[Start SUPPLIED MATERIAL]

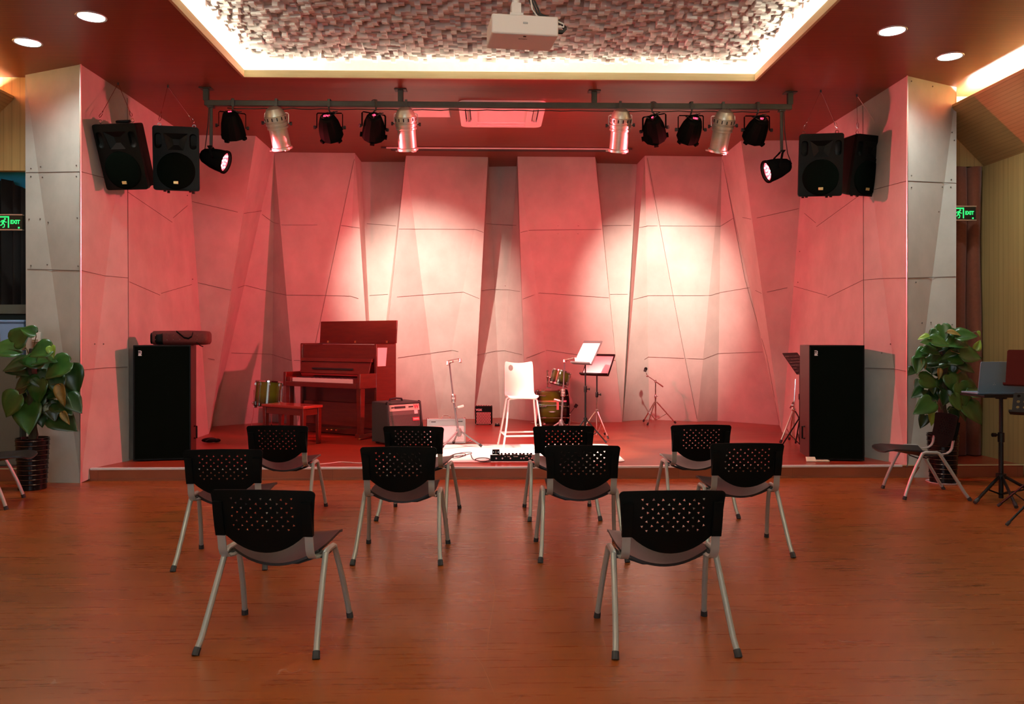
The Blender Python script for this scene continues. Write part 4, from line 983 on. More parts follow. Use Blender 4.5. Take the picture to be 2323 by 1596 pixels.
m = MB(); m.box((0, -.02, .008), (.10, .26, .014)); m.hexa([(-.035, -.14, .02), (.035, -.14, .02), (.035, .10, .07), (-.035, .10, .07)], [(-.035, -.14, .03), (.035, -.14, .03), (.035, .10, .08), (-.035, .10, .08)]); m.build('footboard', chrome_m, pe)
m = MB(); m.cyl((-.05, .11, .01), (-.05, .11, .19), .008); m.cyl((.05, .11, .01), (.05, .11, .19), .008); m.cyl((-.06, .11, .18), (.06, .11, .18), .008); m.build('post', chrome_m, pe)
m = MB(); m.cyl((0, .11, .18), (0, .02, .30), .004, n=6); m.cyl((0, .025, .285), (0, -.01, .335), .026, n=10); m.build('beater', rubber_m, pe)
tp = V(1271, 857, 13.27)
tm = thing('rack_tom', 'small olive sunburst tom tilted above the bass drum', 'drum', (tp.x, tp.y, tp.z))
drum(tm, .150, .215, olive_tom, 6, RY(16) @ RX(-6))
m = MB(); bot = STG + .291 + .300
m.tube([(-.205, 0, .10), (-.205, 0, bot - tp.z)], .013, 8); m.tube([(-.205, 0, .02), (-.15, 0, .00)], .011, 8); m.ball((-.205, 0, .02), .026, 8, 6); m.cyl((-.205, 0, .095), (-.205, 0, .125), .018, n=8); m.box((-.19, 0, bot - tp.z + .012), (.08, .06, .018)); m.build('mount_post', chrome_m, tm)

# ================================================================== amplifiers
th = 40; c_, s_ = math.cos(math.radians(th)), math.sin(math.radians(th))
P1 = b(843, 1004); D, W, H = .48, .53, .555
fl = P1 + Vector((s_ * D, -c_ * D, 0)); ce = fl + Vector((c_ * W / 2, s_ * W / 2, 0))
am = thing('bass_amplifier', 'large grey bass amplifier with a leaning front beside the piano', 'amplifier', (ce.x, ce.y, STG + .001), th)
sl = .085
m = MB(); m.hexa([(-W / 2, .03, .02), (W / 2, .03, .02), (W / 2, D, .02), (-W / 2, D, .02)], [(-W / 2, .03 + sl, H), (W / 2, .03 + sl, H), (W / 2, D, H), (-W / 2, D, H)]); m.build('cabinet', vinyl_m, am, bevel=.012)
A0 = Matrix.Rotation(-math.atan2(sl, H - .02), 4, 'X')                 # plane of the leaning front
FR = T(0, .028, .02) @ A0
m = MB().at(FR); o = [(-W / 2, 0), (W / 2, 0), (W / 2, .54), (-W / 2, .54)]; g = .024
m.plate(o, [[(-W / 2 + g, g), (W / 2 - g, g), (W / 2 - g, .54 - g), (-W / 2 + g, .54 - g)]], lambda u, v, q: (u, q, v), -.018); m.build('front_rim', vinyl_m, am, bevel=.004)
m = MB().at(FR); m.box((0, -.004, .465), (W - .06, .012, .082)); cp = m.build('control_panel', mat('panel plate', (.62, .50, .42), rough=.45), am)
m = MB().at(FR)
for i, x in enumerate((-.20, -.18, .07, .095, .12)): m.cyl((x, -.010, .47), (x, -.024, .47), .009, n=10)
m.build('knob', rubber_m, cp)
m = MB().at(FR); m.box((-.075, -.012, .470), (.17, .006, .030)); m.build('equaliser', rubber_m, cp)
m = MB().at(FR); m.text('W', .075, T(.185, -.0115, .468) @ RX(90), .001, .003); m.build('logo', red_m, cp, flat=True)
m = MB().at(FR); m.box((0, -.003, .398), (W - .06, .010, .044)); m.box((0, .002, .20), (W - .06, .008, .36)); m.build('front_grille', ampgrill_m, am)
m = MB().at(FR)
for j in range(21):
    for i in range(26): m.box((-.225 + i * .018 + (j % 2) * .009, -.003, .03 + j * .0165), (.010, .003, .009))
tag(m.build('grille_hole', rubber_m, am), kind='stuff')
m = MB().at(FR); m.box((.175, -.007, .40), (.055, .004, .050)); m.build('sticker', paper_m, am)
m = MB().at(FR); m.box((.165, -.008, .305), (.105, .008, .046)); bg_ = m.build('badge', red_m, am, bevel=.002)
m = MB().at(FR); m.text('WARWICK', .024, T(.165, -.0125, .305) @ RX(90), .0005, .0008, .72); m.build('lettering', pale_m, bg_, flat=True)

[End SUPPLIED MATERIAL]

TASK REQUIREMENTS – The lines from the top of the data above through the one holding "m.tube([(-.205, 0, .10), (-.205, 0, bot" are to be repeated exactly, and only those, with no pictures.

TASK OUTPUT –
The Blender Python script for this scene continues. Write part 4, from line 983 on. More parts follow. Use Blender 4.5. Take the picture to be 2323 by 1596 pixels.
m = MB(); m.box((0, -.02, .008), (.10, .26, .014)); m.hexa([(-.035, -.14, .02), (.035, -.14, .02), (.035, .10, .07), (-.035, .10, .07)], [(-.035, -.14, .03), (.035, -.14, .03), (.035, .10, .08), (-.035, .10, .08)]); m.build('footboard', chrome_m, pe)
m = MB(); m.cyl((-.05, .11, .01), (-.05, .11, .19), .008); m.cyl((.05, .11, .01), (.05, .11, .19), .008); m.cyl((-.06, .11, .18), (.06, .11, .18), .008); m.build('post', chrome_m, pe)
m = MB(); m.cyl((0, .11, .18), (0, .02, .30), .004, n=6); m.cyl((0, .025, .285), (0, -.01, .335), .026, n=10); m.build('beater', rubber_m, pe)
tp = V(1271, 857, 13.27)
tm = thing('rack_tom', 'small olive sunburst tom tilted above the bass drum', 'drum', (tp.x, tp.y, tp.z))
drum(tm, .150, .215, olive_tom, 6, RY(16) @ RX(-6))
m = MB(); bot = STG + .291 + .300
m.tube([(-.205, 0, .10), (-.205, 0, bot - tp.z)], .013, 8); m.tube([(-.205, 0, .02), (-.15, 0, .00)], .011, 8); m.ball((-.205, 0, .02), .026, 8, 6); m.cyl((-.205, 0, .095), (-.205, 0, .125), .018, n=8); m.box((-.19, 0, bot - tp.z + .012), (.08, .06, .018)); m.build('mount_post', chrome_m, tm)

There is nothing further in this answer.